You may have noticed that there is usually a discrepancy between the capacity listed on a hard drive label and the capacity reported by the computer. For instance, I attach a 250 GB hard drive into my computer and it shows as 232.74 GB available. Some of that has been lost in the formatting of the files system, but not all of it!
This can be explained with simple mathematics and the differences between base-10 and binary base-2 counting methods. Computers and operating systems typically run base-2 where a gigabyte is 1024 megabytes and a megabyte is 1024 kilobytes. Drive manufactures base their labeling and marketing on the base-10 methodology which means a gigabyte is 1000 megabytes and a megabyte is 1000 kilobytes.
This wasn’t really a problem until the mid 2000’s when hard drive manufactures really started to increase to availability of large capacity discs.

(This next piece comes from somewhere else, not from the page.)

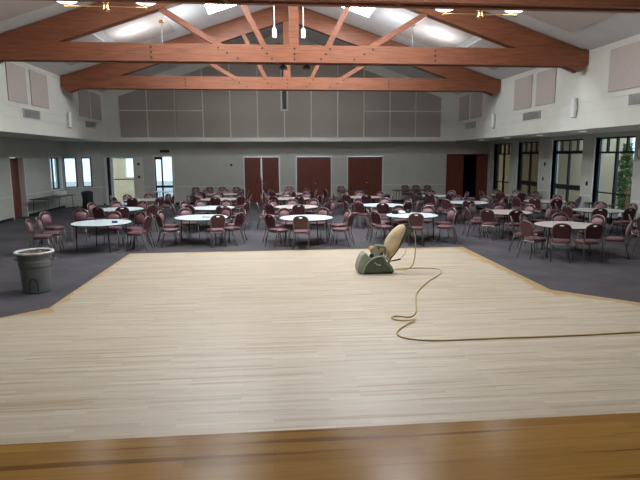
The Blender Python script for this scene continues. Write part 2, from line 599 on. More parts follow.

Every gigabyte added to a hard drive caused a discrepancy of 73,741,824 bytes. Nowadays it is typical for the manufactures to overshoot on the number of bytes they can fit on a drive which ends up giving you back several gigabytes.
Windows 10 and Apple operating systems since Snow Leopard make up for the difference in numbers by calculating both readings for you and typically gives you the easier to read base-10 number first.On windows 10 in the disc properties you can see the number given in both base-2 and base-10 counting systems. In the picture above you can see that my PC is reporting my 2TB hard-drive as having just over 2 trillion bytes. You can also see the discrepancy between the actually bytes given and the GB reading. With cloud computing we are typically only given the base-10 value which ends up being fine we we typically deal with gigabyte and terabyte storage plans.